Además, ir al campo los domingos, en el automóvil, es un
entretenimiento poco ecológico: los millones de vehículos que invaden las
carreteras cada fin de semana, ceden a la atmósfera hartas toneladas de dióxido
de carbono, que poco ayudan a la limpieza del aire y a evitar el posible cambio
climático. La costumbre de salir al campo pudiera ser más un medio de
amortizar la inversión del automóvil que una verdadera necesidad; la ciudad
puede, y debe, ofrecer alicientes sobrados para entretenerse y, si la
humanidad sigue creciendo y ocupa el campo, desaparecerá y hace falta para
cultivos y montes, o lo que es lo mismo, comida y oxígeno.
¿Cómo nació ese deseo de contacto con la naturaleza?. Desde muy
antiguo ha existido. Ya los griegos consideraban a los míticos arcadios como la
expresión de lo que podía significar la vida campesina para la felicidad del
humano.
Y sigue en el tiempo este mito; en el Quijote se relata una
escena en que unos cuantos jóvenes de buena cuna, se visten de pastores y leen
églogas de Camoens en medio del campo, mientras cazan pajarillos con redes, no
con armas, lo que prueba que en esa época estaba vigente la idea arcádica. Pero
Cervantes acaba ridiculizándola, pues acto seguido, los pretendidos pastores
invitan a don Quijote, allí mismo, a una comida con manteles de hilo y vajilla.

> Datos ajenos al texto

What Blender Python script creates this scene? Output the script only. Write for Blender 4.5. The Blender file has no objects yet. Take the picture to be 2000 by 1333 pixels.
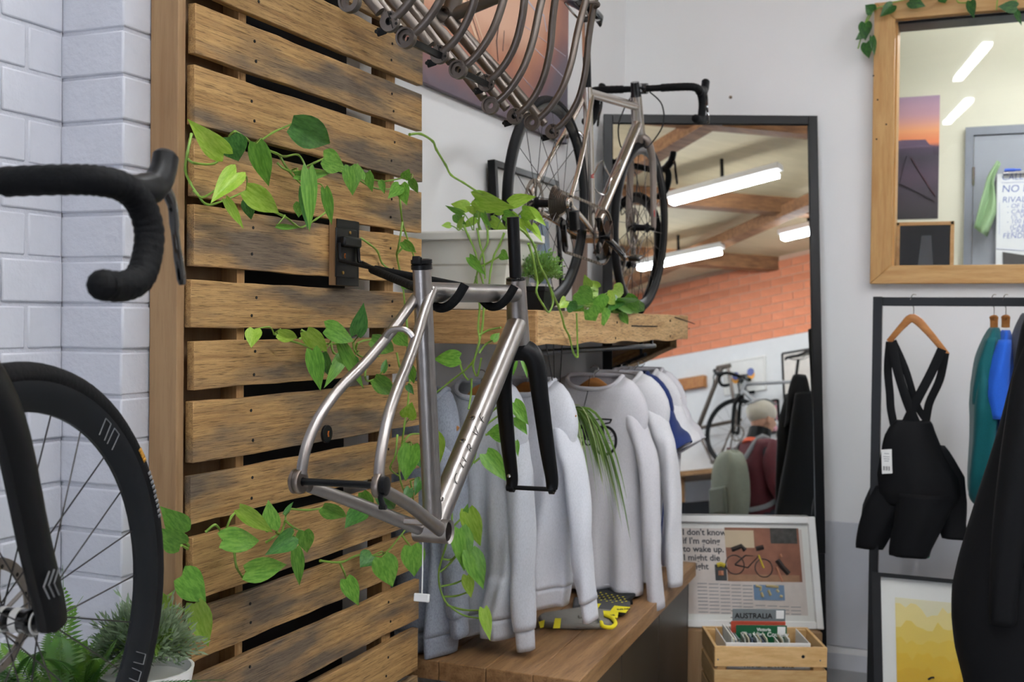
import bpy, bmesh, math, random
from mathutils import Vector, Matrix
random.seed(7)
SC = bpy.context.scene
COL = SC.collection
V = Vector
pi = math.pi

# ------------------------------------------------------------------ camera
FPX = 2200.0                                   # focal length in pixels of the 2000 x 1333 frame
YAW, PITCH, ROLL = math.radians(22.9), math.radians(1.0), math.radians(.6)
CAM = V((0, 0, 1.52))
_f0 = V((-math.sin(YAW), math.cos(YAW), 0)); _r0 = V((math.cos(YAW), math.sin(YAW), 0)); _z = V((0, 0, 1))
CF = math.cos(PITCH)*_f0 - math.sin(PITCH)*_z
_u0 = math.sin(PITCH)*_f0 + math.cos(PITCH)*_z
CR = math.cos(ROLL)*_r0 + math.sin(ROLL)*_u0
CU = -math.sin(ROLL)*_r0 + math.cos(ROLL)*_u0
cam_data = bpy.data.cameras.new('camera')
cam = bpy.data.objects.new('camera', cam_data); COL.objects.link(cam)
cam.matrix_world = Matrix(((CR.x, CU.x, -CF.x, CAM.x), (CR.y, CU.y, -CF.y, CAM.y), (CR.z, CU.z, -CF.z, CAM.z), (0, 0, 0, 1)))
cam_data.sensor_width = 36.0
cam_data.lens = 36.0*FPX/2000.0
cam_data.clip_start = .05
cam_data.dof.use_dof = True
cam_data.dof.focus_distance = 2.35
cam_data.dof.aperture_fstop = 5.6
SC.camera = cam

# ------------------------------------------------------------------ world, exposure
world = bpy.data.worlds.new('world'); SC.world = world; world.use_nodes = True
world.node_tree.nodes['Background'].inputs[0].default_value = (.80, .86, 1, 1)
world.node_tree.nodes['Background'].inputs[1].default_value = 7.0
SC.view_settings.view_transform = 'Standard'
SC.view_settings.look = 'None'
SC.view_settings.gamma = 1.0
SC.view_settings.use_curve_mapping = False
SC.view_settings.exposure = 0.28
SC.cycles.use_denoising = True
SC.cycles.max_bounces = 7
SC.cycles.diffuse_bounces = 3
SC.cycles.glossy_bounces = 3
SC.cycles.use_adaptive_sampling = True
SC.cycles.adaptive_threshold = .12
SC.cycles.adaptive_min_samples = 16
SC.cycles.transmission_bounces = 6
SC.cycles.caustics_reflective = False
SC.cycles.caustics_refractive = False
SC.cycles.sample_clamp_indirect = 4.0
LAMP_POWER = 58.0                              # emission strength of every fluorescent tube in the ceiling

# ------------------------------------------------------------------ points from the photograph at their own distance
def ray(px, py): return CF + (px-1000)/FPX*CR - (py-666.5)/FPX*CU
def at(px, py, d): return CAM + d*ray(px, py)
def onX(px, py, X): v = ray(px, py); return CAM + v*((X-CAM.x)/v.x)
def onY(px, py, Y): v = ray(px, py); return CAM + v*((Y-CAM.y)/v.y)
def onZ(px, py, Z): v = ray(px, py); return CAM + v*((Z-CAM.z)/v.z)
def onP(px, py, p, n): v = ray(px, py); return CAM + v*((p-CAM).dot(n)/v.dot(n))

# ------------------------------------------------------------------ mesh builder
ORG = {}
def org(o): return ORG.get(o.name, V((0, 0, 0))) if o else V((0, 0, 0))

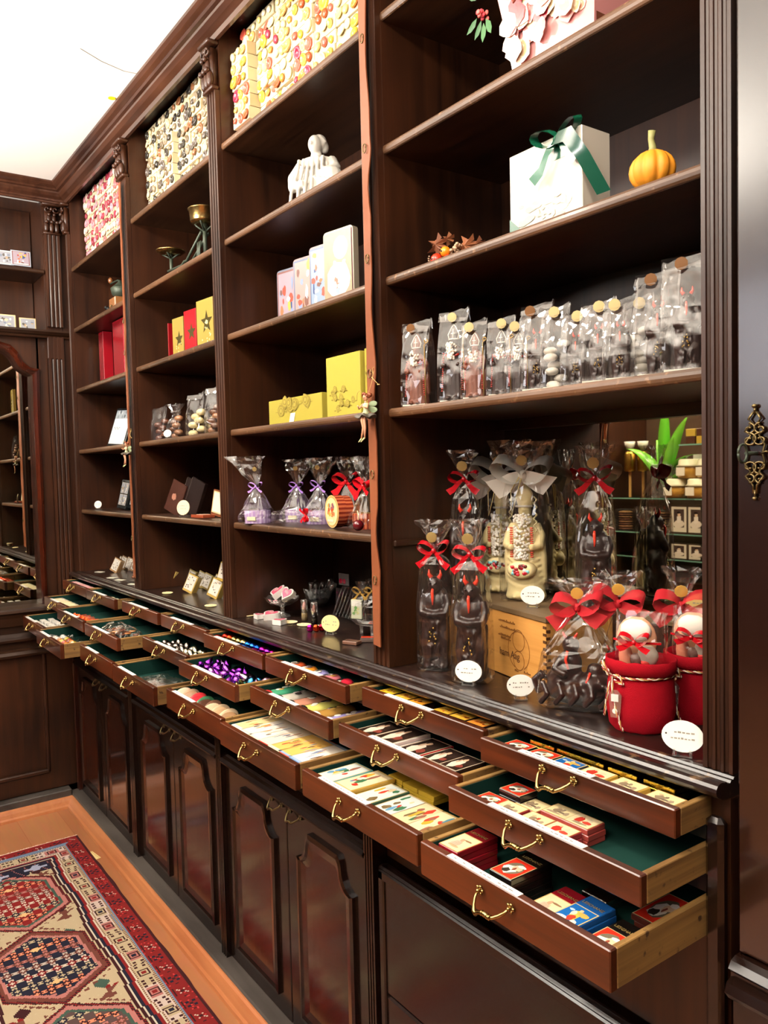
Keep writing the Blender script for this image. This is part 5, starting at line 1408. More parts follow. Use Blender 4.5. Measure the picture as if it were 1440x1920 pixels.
b.b2(-hx - .03, hx + .03, -.022, .022, .0, .010, .002); b.b2(-.035, .035, -.018, .018, .010, .028, .003)
b.tube([(-hx, -.012, .045), (-.02, -.012, .038), (0, -.012, .046), (.02, -.012, .044), (hx, -.012, zp - .045)], .004, 8); b.tube([(-hx, .012, .045), (0, .012, .046), (hx, .012, zp - .045)], .004, 8)
b.tube([(-hx, 0, .010), (-hx, 0, zl - Z2 - .012)], .006, 8); b.tube([(hx, 0, .010), (hx, 0, zp - .02)], .007, 8)
for k in range(4):
    a = pi / 4 + k * pi / 2; b.tube([(hx, 0, zp - .045), (hx + cos(a) * .025, sin(a) * .025, zp - .025), (hx + cos(a) * .036, sin(a) * .036, zp - .012)], .003, 6)
    b.tube([(-hx, 0, zl - Z2 - .025), (-hx + cos(a) * .034, sin(a) * .034, zl - Z2 - .006)], .003, 6)
for k in range(3): b.tube([(hx - .02 + .012 * k, -.02, .01), (hx - .012 + .008 * k, -.02, .05), (hx - .018 + .012 * k, -.016, .075)], .003, 6)
b.build('iron_frame', t)
# star boxes
SB = [0.742,1.865, 0.93,1.848, 1.087,1.837, 1.276,1.821]
for i in range(4):
    x = SB[i * 2]; y = (.125, .105, .085, .055)[i]; red = i % 2 == 0
    t = thing('star_box', ['red box with a dark star, leftmost of the four star boxes', 'gold box with a dark star, second of the four star boxes', 'red box with a dark star between the two gold ones', 'large gold box with a dark star at the right end'][i], 'box', (x, y, Z3), .1, 'red and gold star boxes')
    h_ = (1.963, 1.955, 1.952, 1.948)[i] - Z3; w_ = (.075, .078, .080, .100)[i]
    b = B('#98121a' if red else '#96803c', 'gloss').box(0, 0, h_ / 2, w_, .018, h_, .001); b.build('box_body', t)
    b = B(mt='gloss'); b.X = Matrix.Translation((w_ * .12, -.009, h_ * .52)); a_ = Art(b, w_ * .9, h_ * .9, seed=i); a_.draw('star')
    if i == 3: a_.blob(0, 0, .10, .05, '#d8c890', 10)
    if not red: [a_.blob(a_.r.uniform(-.4, .3), a_.r.uniform(-.5, -.1), .03, .02, '#efe0a0', 6) for _ in range(14)]
    b.build('star_print', t)
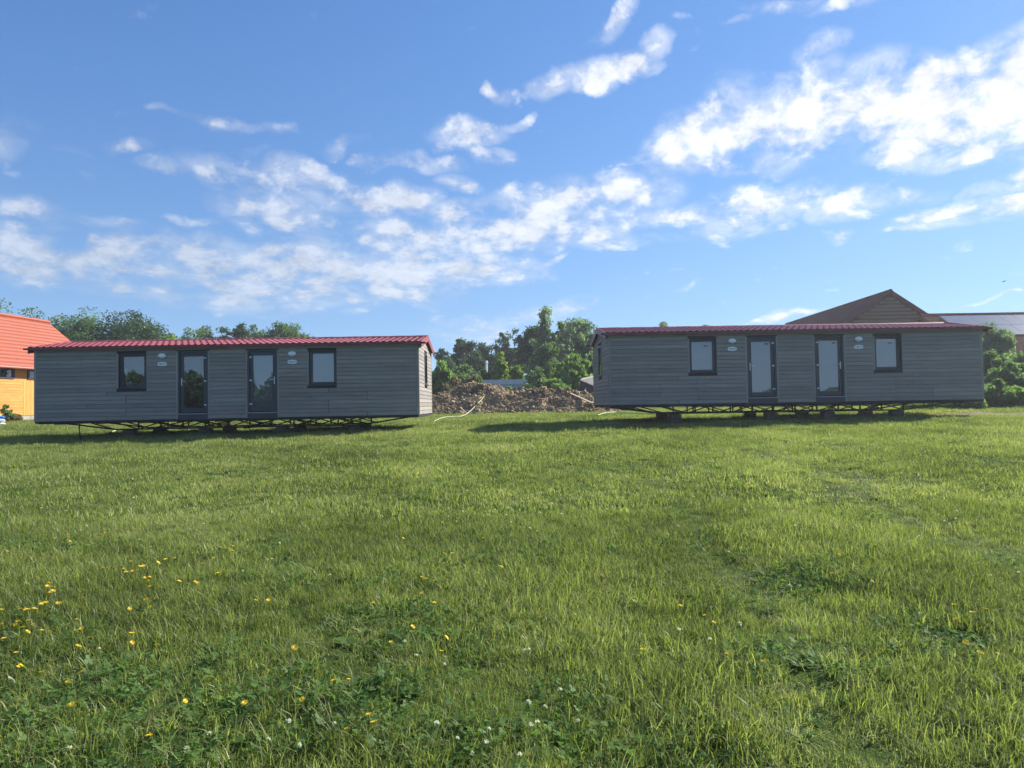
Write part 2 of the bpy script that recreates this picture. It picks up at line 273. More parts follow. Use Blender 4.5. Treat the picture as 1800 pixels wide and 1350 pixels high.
def glass(name, refl=.15, tint=(.75, .8, .82)):
    m = bpy.data.materials.new(name); m.use_nodes = True; t = NT(m.node_tree); t.n.clear()
    tr = t.new('ShaderNodeBsdfTransparent'); tr.inputs[0].default_value = (*tint, 1)
    gl = t.new('ShaderNodeBsdfGlossy'); gl.inputs[0].default_value = (1, 1, 1, 1); gl.inputs[1].default_value = .004
    co = t.new('ShaderNodeTexCoord').outputs['Object']
    b = t.new('ShaderNodeBump'); b.inputs['Strength'].default_value = .15; b.inputs['Distance'].default_value = .003
    t.l.new(t.noise(co, 1.7, 2), b.inputs['Height']); t.l.new(b.outputs[0], gl.inputs['Normal'])
    lw = t.new('ShaderNodeLayerWeight'); lw.inputs[0].default_value = .25
    mx = t.new('ShaderNodeMixShader'); t.l.new(t.m('ADD', lw.outputs['Fresnel'], refl - .05, clamp=True), mx.inputs[0])
    t.l.new(tr.outputs[0], mx.inputs[1]); t.l.new(gl.outputs[0], mx.inputs[2])
    o = t.new('ShaderNodeOutputMaterial'); t.l.new(mx.outputs[0], o.inputs[0])
    return m
def leafy(name, cols, trans=.5, rough=.55, scale=.35, use_attr=True, inst=False, gloss=.03):
    """leaves and blades: diffuse + light passing through, tone by noise and per leaf"""
    m = bpy.data.materials.new(name); m.use_nodes = True; t = NT(m.node_tree); t.n.clear()
    geo = t.new('ShaderNodeNewGeometry'); oi = t.new('ShaderNodeObjectInfo')
    n = t.noise(geo.outputs['Position'], scale, 4, .6)
    at = t.new('ShaderNodeAttribute', attribute_name='rnd')
    f = t.m('ADD', t.m('MULTIPLY', n, .55), t.m('MULTIPLY', at.outputs['Fac'], .45))
    if inst:
        lowf = t.noise(geo.outputs['Position'], .32, 3, .6)
        f = t.m('ADD', t.m('ADD', t.m('MULTIPLY', f, .8), t.m('MULTIPLY', oi.outputs['Random'], .2)), t.m('MULTIPLY_ADD', lowf, .9, -.45))
    k = len(cols)
    c = t.ramp(f, [(.22 + .56 * i / (k - 1), cols[i]) for i in range(k)])
    df = t.new('ShaderNodeBsdfDiffuse'); t.l.new(c, df.inputs[0])
    tl = t.new('ShaderNodeBsdfTranslucent')
    t.l.new(t.v('MULTIPLY', c, (1.14, 1.24, .66)), tl.inputs[0])
    mx = t.new('ShaderNodeMixShader'); mx.inputs[0].default_value = trans
    t.l.new(df.outputs[0], mx.inputs[1]); t.l.new(tl.outputs[0], mx.inputs[2])
    gl = t.new('ShaderNodeBsdfGlossy'); gl.inputs[1].default_value = rough; gl.inputs[0].default_value = (.8, .9, .8, 1)
    m2 = t.new('ShaderNodeMixShader'); m2.inputs[0].default_value = gloss
    t.l.new(mx.outputs[0], m2.inputs[1]); t.l.new(gl.outputs[0], m2.inputs[2])
    o = t.new('ShaderNodeOutputMaterial'); t.l.new(m2.outputs[0], o.inputs[0])
    return m

M = {}
M['siding'] = wood('grey_stained_wood', (.218, .198, .180), (.338, .304, .270), 0, per=.13, streaks=True)
M['siding_end'] = wood('grey_stained_wood_end', (.218, .198, .180), (.338, .304, .270), 1, per=.13, streaks=True)
M['trim'] = wood('grey_stained_trim', (.24, .23, .21), (.36, .34, .30), 2, per=.08)
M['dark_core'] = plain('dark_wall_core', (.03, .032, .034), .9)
M['anthracite'] = plain('anthracite_plastic', (.030, .040, .055), .38, .5, .08, 3)
M['chrome'] = plain('brushed_steel', (.75, .76, .78), .3, .5, .05, 9)
M['white_plastic'] = plain('white_plastic', (.88, .90, .92), .35, .5, .04, 9)
M['grey_plastic'] = plain('grey_plastic', (.35, .36, .38), .4, .5, .04, 9)
M['ink'] = plain('dark_blue_print', (.04, .07, .13), .5)
M['blind'] = plain('pale_roller_blind', (.42, .42, .42), .8, .2, .04, 2)
M['curtain'] = plain('white_curtain', (.8, .78, .68), .8, .2, .05, 8)
M['glass'] = glass('window_glass')
M['roof_red'] = plain('red_coated_metal', (.27, .058, .062), .45, .45, .22, 1.3)
M['roof_dark'] = plain('dark_red_trim_metal', (.20, .035, .05), .45, .5, .1, 3)
M['chassis'] = plain('dark_painted_steel', (.022, .024, .026), .7, .3, .3, 8)
M['rubber'] = plain('black_rubber', (.02, .02, .02), .8)
M['concrete'] = plain('dark_weathered_concrete', (.11, .11, .105), .9, .2, .25, 9, 0, .01)
M['concrete_light'] = plain('pale_concrete', (.50, .44, .36), .9, .2, .15, 5, 0, .01)
M['hose'] = plain('pale_yellow_hose', (.42, .43, .24), .6)
M['plank'] = wood('raw_plank_wood', (.34, .25, .16), (.50, .39, .26), 0)
M['bark'] = plain('bark', (.08, .065, .05), .95, .1, .35, 7, 0, .03)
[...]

La idea tiene un renacimiento a finales del
XVIII. Se expresa diciendo que el hombre es bondadoso por naturaleza y J. J.
Rousseau habla del “El buen salvaje”. El humano es bueno cuando es silvestre,
cuando está en contacto con la naturaleza. Cierto que Caín estaba en contacto
con la naturaleza, pero una vez cometido su crimen va a la ciudad, funda una
ciudad. Set el hermano que continua la estirpe de los hijos de Dios, se queda
en el campo. Y según la Biblia los hijos de los hombres habitan en ciudades y
los de Dios en el campo.
Seguir creyendo, como antaño, que un árbol a la puerta de
casa purifica nuestra ración de aire, al transformar el anhídrido carbónico en
oxígeno, es una ingenuidad. Ya criticó esta idea Sitte[2],
pero ahora con mayor razón, pues es conocimiento común que para estos procesos
son más importantes los bosques tropicales de la cuenca del Amazonas[3].
Por eso, aunque no sean tan grandes como los brasileños, dedicar a monte alto
gran parte de nuestras peladas sierras y las tierras que ahora se están
urbanizando traería un cuádruple beneficio: oxígeno (por un lado liberado por
la función clorofílica y por otro no consumido en caravanas automovilísticas de
fin de semana), explotación maderera, de la que tan deficitaria es España,
ayudar a reducir la desertización de nuestras tierras y ahorrar la inmensa
cantidad de agua que se emplea en mantener los pastizales privados de las
casitas de fin de semana.
[1]
En España, hace un siglo, en la Ley de Parques Nacionales (1916) se intentaba
que "los cansados y consumidos por
la ímproba labor y por respirar de continuo el aire viciado de las
ciudades" pudieran
"tonificarse física y moralmente...". Como se ve, ya desde
entonces se impulsaba a la gente a estropear el campo.
[2]
En su libro, Construcción de ciudades
según principios artísticos.
[3]
También se está extendiendo la idea de que no son los bosques los que más
oxígeno libre proporcionan, sino las grandes praderas de gramíneas.